Stated task -> Which lines run from the first one up to and including the one with "104), .6)), win)"? Print exactly those.

Material ->
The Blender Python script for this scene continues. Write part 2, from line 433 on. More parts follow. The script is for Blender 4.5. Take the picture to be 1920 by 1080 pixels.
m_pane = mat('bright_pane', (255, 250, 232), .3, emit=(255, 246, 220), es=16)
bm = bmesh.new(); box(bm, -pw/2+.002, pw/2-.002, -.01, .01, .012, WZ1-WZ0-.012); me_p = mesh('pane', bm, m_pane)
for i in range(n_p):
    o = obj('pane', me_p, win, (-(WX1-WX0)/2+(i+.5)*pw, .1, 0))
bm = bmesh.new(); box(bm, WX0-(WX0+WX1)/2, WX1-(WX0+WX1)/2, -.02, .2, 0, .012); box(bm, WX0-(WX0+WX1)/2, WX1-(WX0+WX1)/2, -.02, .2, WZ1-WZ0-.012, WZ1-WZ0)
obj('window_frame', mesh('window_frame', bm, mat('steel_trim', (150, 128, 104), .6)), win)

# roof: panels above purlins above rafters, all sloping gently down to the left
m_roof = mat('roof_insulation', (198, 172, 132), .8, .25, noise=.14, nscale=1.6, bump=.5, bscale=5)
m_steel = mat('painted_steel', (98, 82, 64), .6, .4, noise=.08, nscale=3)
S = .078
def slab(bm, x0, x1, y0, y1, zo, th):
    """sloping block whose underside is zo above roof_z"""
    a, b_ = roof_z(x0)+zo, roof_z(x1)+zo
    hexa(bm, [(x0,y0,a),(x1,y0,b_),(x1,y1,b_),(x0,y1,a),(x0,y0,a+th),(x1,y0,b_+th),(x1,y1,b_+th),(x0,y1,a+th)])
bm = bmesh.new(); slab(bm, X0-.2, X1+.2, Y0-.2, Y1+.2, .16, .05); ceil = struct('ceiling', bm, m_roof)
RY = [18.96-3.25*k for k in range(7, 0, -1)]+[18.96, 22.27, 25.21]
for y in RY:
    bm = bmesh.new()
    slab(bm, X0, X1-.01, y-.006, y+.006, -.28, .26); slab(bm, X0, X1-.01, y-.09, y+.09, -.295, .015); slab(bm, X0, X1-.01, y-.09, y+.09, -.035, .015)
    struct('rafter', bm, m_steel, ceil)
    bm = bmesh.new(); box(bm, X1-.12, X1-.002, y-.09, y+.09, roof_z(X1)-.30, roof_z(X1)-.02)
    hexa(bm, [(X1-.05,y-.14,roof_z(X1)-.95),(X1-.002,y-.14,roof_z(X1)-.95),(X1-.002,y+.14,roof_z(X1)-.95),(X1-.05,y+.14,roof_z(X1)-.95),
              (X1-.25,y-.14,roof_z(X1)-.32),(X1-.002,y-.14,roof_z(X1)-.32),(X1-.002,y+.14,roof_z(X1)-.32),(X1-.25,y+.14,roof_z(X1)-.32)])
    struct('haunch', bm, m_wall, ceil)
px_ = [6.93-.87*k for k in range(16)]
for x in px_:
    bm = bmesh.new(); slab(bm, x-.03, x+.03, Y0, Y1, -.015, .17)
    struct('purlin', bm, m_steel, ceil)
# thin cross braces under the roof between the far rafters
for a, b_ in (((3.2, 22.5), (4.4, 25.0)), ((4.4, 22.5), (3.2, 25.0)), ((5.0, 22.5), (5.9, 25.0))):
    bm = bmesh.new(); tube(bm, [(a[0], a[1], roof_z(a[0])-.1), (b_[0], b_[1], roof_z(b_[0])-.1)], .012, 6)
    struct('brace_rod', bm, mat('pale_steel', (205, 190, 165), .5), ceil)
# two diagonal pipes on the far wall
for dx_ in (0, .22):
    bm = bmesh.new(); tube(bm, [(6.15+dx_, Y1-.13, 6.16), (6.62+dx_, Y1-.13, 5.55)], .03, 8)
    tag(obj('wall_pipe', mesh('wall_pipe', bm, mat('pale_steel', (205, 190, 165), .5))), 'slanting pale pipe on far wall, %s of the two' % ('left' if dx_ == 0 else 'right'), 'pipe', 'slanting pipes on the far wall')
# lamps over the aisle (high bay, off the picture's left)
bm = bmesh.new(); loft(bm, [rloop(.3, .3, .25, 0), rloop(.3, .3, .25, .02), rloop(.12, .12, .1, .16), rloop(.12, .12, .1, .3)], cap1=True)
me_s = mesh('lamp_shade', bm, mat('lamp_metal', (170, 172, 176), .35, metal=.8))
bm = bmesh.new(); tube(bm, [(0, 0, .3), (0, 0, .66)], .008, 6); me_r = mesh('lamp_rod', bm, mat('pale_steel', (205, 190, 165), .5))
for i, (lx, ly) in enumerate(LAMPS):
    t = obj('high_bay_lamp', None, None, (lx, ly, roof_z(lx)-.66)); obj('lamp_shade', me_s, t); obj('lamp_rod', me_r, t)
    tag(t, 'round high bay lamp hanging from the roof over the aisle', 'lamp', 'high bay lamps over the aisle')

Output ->
The Blender Python script for this scene continues. Write part 2, from line 433 on. More parts follow. The script is for Blender 4.5. Take the picture to be 1920 by 1080 pixels.
m_pane = mat('bright_pane', (255, 250, 232), .3, emit=(255, 246, 220), es=16)
bm = bmesh.new(); box(bm, -pw/2+.002, pw/2-.002, -.01, .01, .012, WZ1-WZ0-.012); me_p = mesh('pane', bm, m_pane)
for i in range(n_p):
    o = obj('pane', me_p, win, (-(WX1-WX0)/2+(i+.5)*pw, .1, 0))
bm = bmesh.new(); box(bm, WX0-(WX0+WX1)/2, WX1-(WX0+WX1)/2, -.02, .2, 0, .012); box(bm, WX0-(WX0+WX1)/2, WX1-(WX0+WX1)/2, -.02, .2, WZ1-WZ0-.012, WZ1-WZ0)
obj('window_frame', mesh('window_frame', bm, mat('steel_trim', (150, 128, 104), .6)), win)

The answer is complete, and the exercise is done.